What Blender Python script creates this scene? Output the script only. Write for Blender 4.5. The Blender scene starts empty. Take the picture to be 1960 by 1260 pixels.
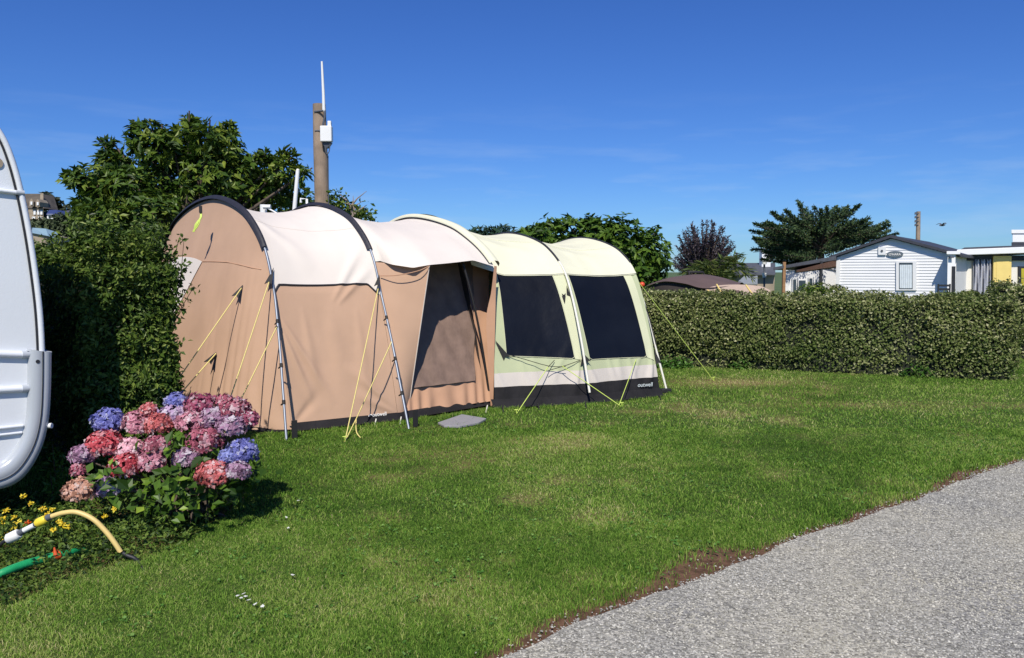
import bpy, bmesh, math, random
import numpy as np
from mathutils import Vector, Matrix
R = math.radians
rng = np.random.default_rng(7)
random.seed(7)
scn = bpy.context.scene
C = scn.collection

# ------------------------------------------------------------------ camera, sky, sun, exposure
F, CX, CY, HC = 1500.0, 980.0, 630.0, 1.5          # focal length and centre in photo pixels, eye height
PITCH = math.atan(110.0/F)
cam = bpy.data.cameras.new('camera'); camo = bpy.data.objects.new('camera', cam); C.objects.link(camo)
cam.sensor_width = 36; cam.lens = 36*F/1960; cam.clip_end = 3000; cam.clip_start = .05
camo.location = (0, 0, HC); camo.rotation_euler = (R(90)-PITCH, 0, 0)
scn.camera = camo
w = bpy.data.worlds.new('World'); scn.world = w; w.use_nodes = True
nt = w.node_tree; nt.nodes.clear()
SUN_EL, SUN_AZ = R(48), R(180+4)
out = nt.nodes.new('ShaderNodeOutputWorld'); bg = nt.nodes.new('ShaderNodeBackground')
sky = nt.nodes.new('ShaderNodeTexSky'); sky.sky_type = 'NISHITA'; sky.sun_disc = False
sky.sun_elevation = SUN_EL; sky.sun_rotation = SUN_AZ; sky.altitude = 0; sky.air_density = 1.0; sky.dust_density = .1; sky.ozone_density = 3.0
tc = nt.nodes.new('ShaderNodeTexCoord'); mp = nt.nodes.new('ShaderNodeMapping')
mp.inputs['Scale'].default_value = (3.2, 3.2, 22); mp.inputs['Rotation'].default_value = (0, R(-6), 0)
ns = nt.nodes.new('ShaderNodeTexNoise'); ns.inputs['Scale'].default_value = 2.3; ns.inputs['Detail'].default_value = 6; ns.inputs['Roughness'].default_value = .55
cr = nt.nodes.new('ShaderNodeValToRGB'); cr.color_ramp.elements[0].position = .5; cr.color_ramp.elements[1].position = .9
sx = nt.nodes.new('ShaderNodeSeparateXYZ')
mr = nt.nodes.new('ShaderNodeMapRange'); mr.inputs[1].default_value = .22; mr.inputs[2].default_value = .10
mu = nt.nodes.new('ShaderNodeMath'); mu.operation = 'MULTIPLY'
mu2 = nt.nodes.new('ShaderNodeMath'); mu2.operation = 'MULTIPLY'; mu2.inputs[1].default_value = .32
mx = nt.nodes.new('ShaderNodeMixRGB'); mx.inputs[2].default_value = (4.2, 5.2, 6.6, 1)
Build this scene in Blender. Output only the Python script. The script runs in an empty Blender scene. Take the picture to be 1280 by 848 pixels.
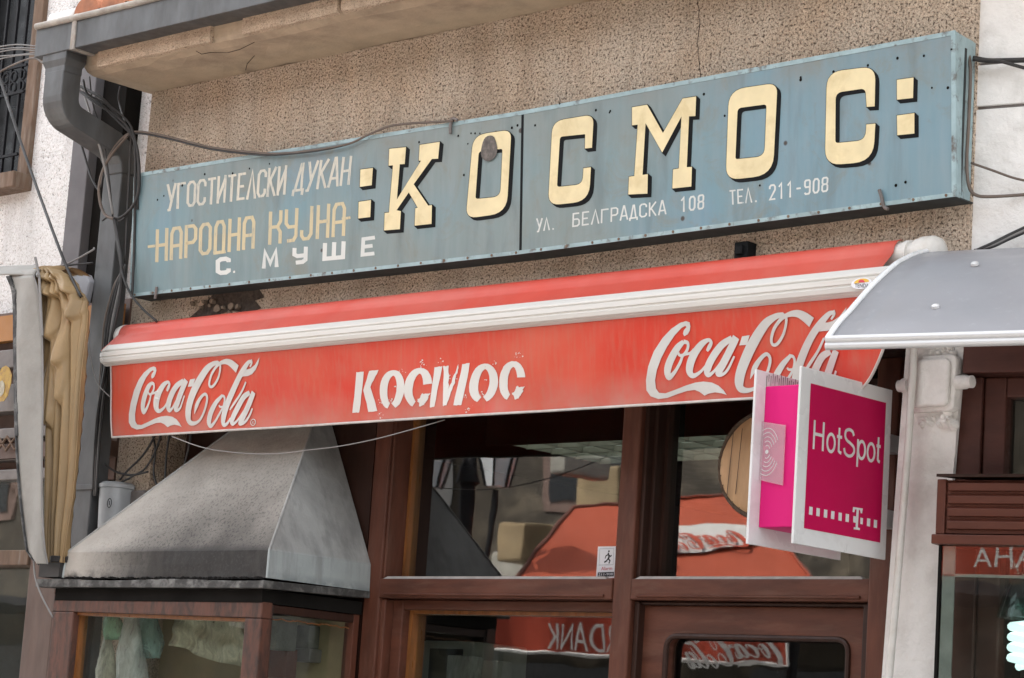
import bpy, bmesh, math, random
import numpy as np
from mathutils import Vector, Matrix
from mathutils.geometry import tessellate_polygon
random.seed(7)
S = bpy.context.scene
COL = S.collection

# ------------------------------------------------------------------ camera (solved from the photo's vanishing points)
FPX, YAW, PITCH, ROLL = 3102.05, .75876875, .167124231, .0680125
CAM = np.array([5.56, -5.87, 1.6])
_cy, _sy, _cp, _sp = math.cos(YAW), math.sin(YAW), math.cos(PITCH), math.sin(PITCH)
FW = np.array([-_sy*_cp, _cy*_cp, _sp])
_rt = np.array([_cy, _sy, 0.]); _u = np.cross(_rt, FW)
RT = _rt*math.cos(ROLL)+_u*math.sin(ROLL)
UP = -_rt*math.sin(ROLL)+_u*math.cos(ROLL)
cd = bpy.data.cameras.new('camera'); cam = bpy.data.objects.new('camera', cd); COL.objects.link(cam)
cam.matrix_world = Matrix(((RT[0], UP[0], -FW[0], CAM[0]), (RT[1], UP[1], -FW[1], CAM[1]), (RT[2], UP[2], -FW[2], CAM[2]), (0, 0, 0, 1)))
cd.sensor_width = 36; cd.lens = FPX/1280*36; cd.clip_end = 500; cd.clip_start = .05
S.camera = cam

# ------------------------------------------------------------------ sky, sun, exposure
SUN = Vector((-.28, .62, .80)).normalized()   # behind the shops: their street side lies in open shade
w = bpy.data.worlds.new('World'); S.world = w; w.use_nodes = True
wn = w.node_tree; bg = wn.nodes['Background']
sky = wn.nodes.new('ShaderNodeTexSky'); sky.sky_type = 'NISHITA'; sky.sun_disc = False
sky.sun_elevation = math.asin(SUN.z); sky.sun_rotation = math.atan2(SUN.x, SUN.y)
sky.dust_density = 4.0; sky.air_density = 1.0
hs = wn.nodes.new('ShaderNodeHueSaturation'); hs.inputs['Saturation'].default_value = .18
wn.links.new(sky.outputs[0], hs.inputs['Color']); wn.links.new(hs.outputs[0], bg.inputs[0])
bg.inputs[1].default_value = .15
sl = bpy.data.lights.new('sun', 'SUN'); sl.energy = 2.4; sl.angle = math.radians(.5); sl.color = (1, .95, .88)
so = bpy.data.objects.new('sun', sl); COL.objects.link(so)
so.rotation_euler = (-SUN).to_track_quat('-Z', 'Y').to_euler()
S.view_settings.view_transform = 'Standard'; S.view_settings.look = 'None'
S.view_settings.exposure = 2.5; S.view_settings.gamma = 1
S.view_settings.use_curve_mapping = False

# ------------------------------------------------------------------ geometry helpers
def ray(px, py): return FW+RT*(px-640)/FPX-UP*(py-424)/FPX
def at(px, py, Y=0.):
    d = ray(px, py); return Vector(CAM+d*(Y-CAM[1])/d[1])
def atx(px, py, X):
    d = ray(px, py); return Vector(CAM+d*(X-CAM[0])/d[0])
def onpl(px, py, P0, N):
    d = ray(px, py); N = np.array(N); return Vector(CAM+d*((np.array(P0)-CAM)@N)/(d@N))
# the neighbouring house on the right stands 13 degrees askew
RA = math.radians(13); RU = Vector((math.cos(RA), math.sin(RA), 0)); RN = Vector((-math.sin(RA), math.cos(RA), 0)); R0 = Vector((1.70, 0, 0))
def rw(a, b, z): return R0+RU*a+RN*b+Vector((0, 0, z))
def rp(px, py, b=0.):
    p = onpl(px, py, R0+RN*b, RN); d = p-R0; return d.dot(RU), p.z

class MB:
    def __init__(s): s.v = []; s.f = []; s.uv = None
    def add(s, vs, fs):
        n = len(s.v); s.v += [Vector(p) for p in vs]; s.f += [tuple(i+n for i in f) for f in fs]; return s
    def box(s, x0, x1, y0, y1, z0, z1, fn=None):
        vs = [(x, y, z) for z in (z0, z1) for y in (y0, y1) for x in (x0, x1)]
        if fn: vs = [fn(*p) for p in vs]
        return s.add(vs, [(0, 2, 3, 1), (4, 5, 7, 6), (0, 1, 5, 4), (2, 6, 7, 3), (0, 4, 6, 2), (1, 3, 7, 5)])
    def hexa(s, b, t):  # two quads, bottom and top, same winding
        return s.add(list(b)+list(t), [(3, 2, 1, 0), (4, 5, 6, 7)]+[(i, (i+1) % 4, 4+(i+1) % 4, 4+i) for i in range(4)])
    def prism(s, pts, ext, holes=()):
        loops = [[Vector(p) for p in pts]]+[[Vector(p) for p in h] for h in holes]; ext = Vector(ext)
        flat = [p for l in loops for p in l]; n = len(flat)
        tris = tessellate_polygon(loops)
        fs = [tuple(t) for t in tris]
        if ext.length > 0:
            fs += [tuple(i+n for i in reversed(t)) for t in tris]; o = 0
            for l in loops:
                for i in range(len(l)): j = (i+1) % len(l); fs.append((o+i, o+j, n+o+j, n+o+i))
                o += len(l)
            flat = flat+[p+ext for p in flat]
        return s.add(flat, fs)
    def tube(s, path, r, n=8, cap=True, r2=None):
        path = [Vector(p) for p in path]; m = len(path); rings = []
        prev = None
        for i, p in enumerate(path):
            t = (path[min(i+1, m-1)]-path[max(i-1, 0)])
            if t.length < 1e-9: t = Vector((0, 0, 1))
            t.normalize()
            if prev is None:
                a = Vector((0, 0, 1)) if abs(t.z) < .9 else Vector((1, 0, 0)); prev = (a-t*a.dot(t)).normalized()
            else: prev = (prev-t*prev.dot(t)).normalized()
            q = t.cross(prev); rr = r if r2 is None else r+(r2-r)*i/max(1, m-1)
            rings.append([p+(prev*math.cos(2*math.pi*k/n)+q*math.sin(2*math.pi*k/n))*rr for k in range(n)])
        fs = [(i*n+k, i*n+(k+1) % n, (i+1)*n+(k+1) % n, (i+1)*n+k) for i in range(m-1) for k in range(n)]
        if cap: fs += [tuple(reversed(range(n))), tuple((m-1)*n+k for k in range(n))]
        return s.add([p for r_ in rings for p in r_], fs)
    def sweep(s, secs, cap=True):  # list of equal-length rings of points
        n = len(secs[0]); m = len(secs)
        fs = [(i*n+k, i*n+(k+1) % n, (i+1)*n+(k+1) % n, (i+1)*n+k) for i in range(m-1) for k in range(n)]
        if cap: fs += [tuple(reversed(range(n))), tuple((m-1)*n+k for k in range(n))]
        return s.add([p for r_ in secs for p in r_], fs)
    def grid(s, fn, nu, nv):
        vs = [fn(i/nu, j/nv) for j in range(nv+1) for i in range(nu+1)]
        return s.add(vs, [(j*(nu+1)+i, j*(nu+1)+i+1, (j+1)*(nu+1)+i+1, (j+1)*(nu+1)+i) for j in range(nv) for i in range(nu)])
    def flat(s, pts2, mp, h, holes=(), step=.012):
        # 2-D polygon triangulated, then split finely so that it follows the surface mp
        loops = [[Vector((p[0], p[1], 0)) for p in pts2]]+[[Vector((p[0], p[1], 0)) for p in q] for q in holes]
        fl = [p for l in loops for p in l]; bm = bmesh.new(); vv = [bm.verts.new(p) for p in fl]
        for t in tessellate_polygon(loops):
            try: bm.faces.new([vv[i] for i in t])
            except ValueError: pass
        for _ in range(6):
            e = [x for x in bm.edges if x.calc_length() > step]
            if not e: break
            bmesh.ops.subdivide_edges(bm, edges=e, cuts=1); bmesh.ops.triangulate(bm, faces=bm.faces)
        bm.verts.index_update(); s.add([mp(v.co.x, v.co.y, h) for v in bm.verts], [tuple(v.index for v in f.verts) for f in bm.faces]); bm.free(); return s
    def lathe(s, c, prof, n=24, axis=(0, 0, 1)):
        ax = Vector(axis).normalized(); a = Vector((1, 0, 0)) if abs(ax.x) < .9 else Vector((0, 1, 0)); a = (a-ax*a.dot(ax)).normalized(); b = ax.cross(a)
        return s.sweep([[Vector(c)+ax*h+(a*math.cos(2*math.pi*k/n)+b*math.sin(2*math.pi*k/n))*max(r, 1e-4) for k in range(n)] for r, h in prof])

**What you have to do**
Out of the records, collect only those lines that contain the string "pixels".

**Final answer**
What Blender Python script creates this scene? Output the script only. Write for Blender 4.5. The Blender scene starts empty. Take the picture to be 1960 by 1260 pixels.
F, CX, CY, HC = 1500.0, 980.0, 630.0, 1.5          # focal length and centre in photo pixels, eye height
Build this scene in Blender. Output only the Python script. The script runs in an empty Blender scene. Take the picture to be 1280 by 848 pixels.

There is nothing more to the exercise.